Julien, who has an OBE for services for fashion, has been introduced to spice things up on the Living TV programme, and risks upsetting series founder and fuller figure poster girl Tyra Banks by insisting larger ladies would not be welcome on the British version.

“There were no plus size models,” he said.

“This is a serious show.

“You can’t have a plus size girl winning – it makes it a joke.”
Okay, (1) anyone calling a Top Model program, the bottom rung of reality TV, a "serious" show is himself a joke; and (2) his industry IS a joke -- precisely because it puts forth a degenerate standard of appearance for women.

Yes, the "mainstream" fashion industry is a joke, but not a funny one -- because models and women in general suffer life-threatening eating disorders because of it, and make their lives a living hell with self-imposed starvation just because sick individuals like this designer promote their perverted, unnatural vision.

America’s Next Top Model, the original series fronted by US model and chat show host Banks, who herself has spoken of her struggle with her weight, has awarded the prize to an American size 12 – a British size 16.

Whitney Thompson became the first plus size winner in 2008.

But panellist Julien...insisted the fashion industry will never accept a figure above a tiny size eight. [U.S. size 4]

“It’s not fair on them – you’re setting them up for a fall – I know what would happen to them afterwards,” he said.

“They are looked down on, they’re frowned upon.

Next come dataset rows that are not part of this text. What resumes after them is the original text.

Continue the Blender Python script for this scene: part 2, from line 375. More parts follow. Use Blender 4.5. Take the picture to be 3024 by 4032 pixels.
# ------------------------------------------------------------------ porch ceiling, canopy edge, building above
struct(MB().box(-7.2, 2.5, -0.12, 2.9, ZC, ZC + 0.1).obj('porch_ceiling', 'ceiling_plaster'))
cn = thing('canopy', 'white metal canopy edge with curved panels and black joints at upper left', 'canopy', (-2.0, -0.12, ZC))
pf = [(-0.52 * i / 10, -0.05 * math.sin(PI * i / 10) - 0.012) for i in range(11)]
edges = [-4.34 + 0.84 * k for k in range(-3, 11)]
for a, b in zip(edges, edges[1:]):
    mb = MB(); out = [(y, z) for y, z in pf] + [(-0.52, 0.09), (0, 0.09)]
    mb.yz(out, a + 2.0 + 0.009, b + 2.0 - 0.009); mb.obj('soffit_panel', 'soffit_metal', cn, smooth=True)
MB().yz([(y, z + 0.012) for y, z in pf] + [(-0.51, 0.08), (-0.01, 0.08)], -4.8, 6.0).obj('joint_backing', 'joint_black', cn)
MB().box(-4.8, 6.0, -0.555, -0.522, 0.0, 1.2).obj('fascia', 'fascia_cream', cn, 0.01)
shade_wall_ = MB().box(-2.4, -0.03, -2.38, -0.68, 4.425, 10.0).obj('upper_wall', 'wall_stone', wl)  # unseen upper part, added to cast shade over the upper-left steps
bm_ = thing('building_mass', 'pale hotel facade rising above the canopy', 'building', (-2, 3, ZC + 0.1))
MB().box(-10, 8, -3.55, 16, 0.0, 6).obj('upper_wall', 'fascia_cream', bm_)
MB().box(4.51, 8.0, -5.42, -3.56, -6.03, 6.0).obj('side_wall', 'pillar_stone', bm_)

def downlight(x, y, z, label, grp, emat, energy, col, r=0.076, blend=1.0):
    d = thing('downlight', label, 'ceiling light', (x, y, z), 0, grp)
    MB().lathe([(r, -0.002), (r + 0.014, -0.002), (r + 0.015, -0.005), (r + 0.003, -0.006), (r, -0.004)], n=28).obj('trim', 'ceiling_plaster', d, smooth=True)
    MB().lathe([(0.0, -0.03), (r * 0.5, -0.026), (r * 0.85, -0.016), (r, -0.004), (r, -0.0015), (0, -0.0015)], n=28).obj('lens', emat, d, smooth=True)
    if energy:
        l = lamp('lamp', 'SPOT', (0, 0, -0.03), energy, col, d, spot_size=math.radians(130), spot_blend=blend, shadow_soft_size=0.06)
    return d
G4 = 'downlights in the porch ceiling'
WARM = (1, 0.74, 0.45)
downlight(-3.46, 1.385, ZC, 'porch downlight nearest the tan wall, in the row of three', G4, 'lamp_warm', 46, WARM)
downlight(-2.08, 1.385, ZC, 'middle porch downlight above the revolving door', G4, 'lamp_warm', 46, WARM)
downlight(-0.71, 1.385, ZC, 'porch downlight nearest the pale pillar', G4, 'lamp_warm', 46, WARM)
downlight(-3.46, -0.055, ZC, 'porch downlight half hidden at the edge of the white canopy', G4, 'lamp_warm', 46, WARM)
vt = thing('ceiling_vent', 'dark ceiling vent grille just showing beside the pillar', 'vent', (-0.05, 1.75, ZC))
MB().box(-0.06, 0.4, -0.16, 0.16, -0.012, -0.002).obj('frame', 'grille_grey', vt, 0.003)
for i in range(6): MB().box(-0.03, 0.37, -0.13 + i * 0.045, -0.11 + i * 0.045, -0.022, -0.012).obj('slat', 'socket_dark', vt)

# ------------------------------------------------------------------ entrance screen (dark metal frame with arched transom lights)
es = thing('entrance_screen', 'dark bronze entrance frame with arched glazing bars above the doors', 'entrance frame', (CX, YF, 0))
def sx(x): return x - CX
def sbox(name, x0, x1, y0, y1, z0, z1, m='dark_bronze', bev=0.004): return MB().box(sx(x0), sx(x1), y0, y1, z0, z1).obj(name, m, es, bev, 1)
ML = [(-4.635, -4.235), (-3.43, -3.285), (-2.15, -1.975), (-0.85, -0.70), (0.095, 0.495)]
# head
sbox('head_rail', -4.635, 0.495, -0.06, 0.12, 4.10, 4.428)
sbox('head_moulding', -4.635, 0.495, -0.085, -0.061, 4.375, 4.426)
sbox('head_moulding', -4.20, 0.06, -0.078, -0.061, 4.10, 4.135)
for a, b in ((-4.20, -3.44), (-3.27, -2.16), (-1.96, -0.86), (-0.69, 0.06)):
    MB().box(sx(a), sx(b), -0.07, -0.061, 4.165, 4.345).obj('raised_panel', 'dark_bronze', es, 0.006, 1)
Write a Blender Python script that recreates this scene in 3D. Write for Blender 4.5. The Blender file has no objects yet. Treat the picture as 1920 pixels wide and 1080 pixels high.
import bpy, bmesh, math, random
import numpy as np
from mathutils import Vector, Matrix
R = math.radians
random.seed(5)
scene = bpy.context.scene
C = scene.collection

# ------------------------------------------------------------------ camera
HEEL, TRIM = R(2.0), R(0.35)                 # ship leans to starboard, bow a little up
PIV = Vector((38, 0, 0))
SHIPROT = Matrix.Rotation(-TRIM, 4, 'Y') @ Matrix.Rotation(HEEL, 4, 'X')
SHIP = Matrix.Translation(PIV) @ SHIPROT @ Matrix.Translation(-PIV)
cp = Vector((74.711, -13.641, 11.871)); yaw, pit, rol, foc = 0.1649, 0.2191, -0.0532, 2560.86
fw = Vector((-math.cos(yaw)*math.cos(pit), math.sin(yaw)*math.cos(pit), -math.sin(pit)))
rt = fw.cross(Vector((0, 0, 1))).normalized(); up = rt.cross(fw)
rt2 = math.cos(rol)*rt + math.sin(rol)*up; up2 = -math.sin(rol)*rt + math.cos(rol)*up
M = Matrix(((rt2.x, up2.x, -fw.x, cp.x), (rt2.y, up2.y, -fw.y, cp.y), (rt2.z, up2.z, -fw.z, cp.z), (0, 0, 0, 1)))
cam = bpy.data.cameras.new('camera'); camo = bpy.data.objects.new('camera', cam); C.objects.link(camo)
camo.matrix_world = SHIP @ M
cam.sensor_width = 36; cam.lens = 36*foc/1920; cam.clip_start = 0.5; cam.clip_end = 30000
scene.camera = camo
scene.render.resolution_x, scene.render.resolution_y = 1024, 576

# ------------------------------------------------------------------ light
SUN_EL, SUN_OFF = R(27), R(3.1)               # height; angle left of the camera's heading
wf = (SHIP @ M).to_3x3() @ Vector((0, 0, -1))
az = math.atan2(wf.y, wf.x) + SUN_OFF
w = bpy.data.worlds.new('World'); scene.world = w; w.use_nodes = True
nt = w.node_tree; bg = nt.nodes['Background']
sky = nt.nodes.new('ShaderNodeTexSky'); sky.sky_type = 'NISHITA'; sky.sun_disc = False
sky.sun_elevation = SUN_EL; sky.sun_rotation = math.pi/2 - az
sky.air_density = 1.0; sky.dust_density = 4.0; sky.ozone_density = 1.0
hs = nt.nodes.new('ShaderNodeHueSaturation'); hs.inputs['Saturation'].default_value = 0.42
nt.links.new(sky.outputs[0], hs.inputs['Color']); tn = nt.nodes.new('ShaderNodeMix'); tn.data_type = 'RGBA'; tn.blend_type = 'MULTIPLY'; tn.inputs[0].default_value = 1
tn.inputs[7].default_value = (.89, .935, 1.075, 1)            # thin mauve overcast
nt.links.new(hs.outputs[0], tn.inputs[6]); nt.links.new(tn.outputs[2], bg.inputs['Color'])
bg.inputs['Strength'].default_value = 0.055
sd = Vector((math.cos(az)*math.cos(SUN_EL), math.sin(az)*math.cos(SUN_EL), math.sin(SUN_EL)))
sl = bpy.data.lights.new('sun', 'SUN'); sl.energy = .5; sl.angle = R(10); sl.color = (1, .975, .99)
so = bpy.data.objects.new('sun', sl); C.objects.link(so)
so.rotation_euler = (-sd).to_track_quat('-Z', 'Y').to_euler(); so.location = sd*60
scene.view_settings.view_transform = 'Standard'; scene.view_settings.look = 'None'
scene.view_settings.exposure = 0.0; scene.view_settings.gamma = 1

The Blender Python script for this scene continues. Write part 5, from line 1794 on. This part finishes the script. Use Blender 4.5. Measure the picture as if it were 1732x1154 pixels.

A catwalk model is a size six to eight [U.S. size 2 to 4].

“If you’re a size 14 in a room full of size eights – you’re in the wrong room.”
Again, he's openly acknowledging his own industry's prejudice. In a sane world, this would trigger a government intervention into this industry, and these comments would be used as incriminating testimony of fashion's institutional bigotry.

The idea that he could just say "A catwalk model 'is' a size six to eight [U.S. size 2 to 4]" as if it were a statement of fact is especially offensive, since there is no intrinsic reason for models to be that size, other than the prejudice of people like this designer himself. His statement is the exact equivalent of "Whites only." No one would tolerate that kind of assertion, and a "skinny only" policy is just as discriminatory and wrong.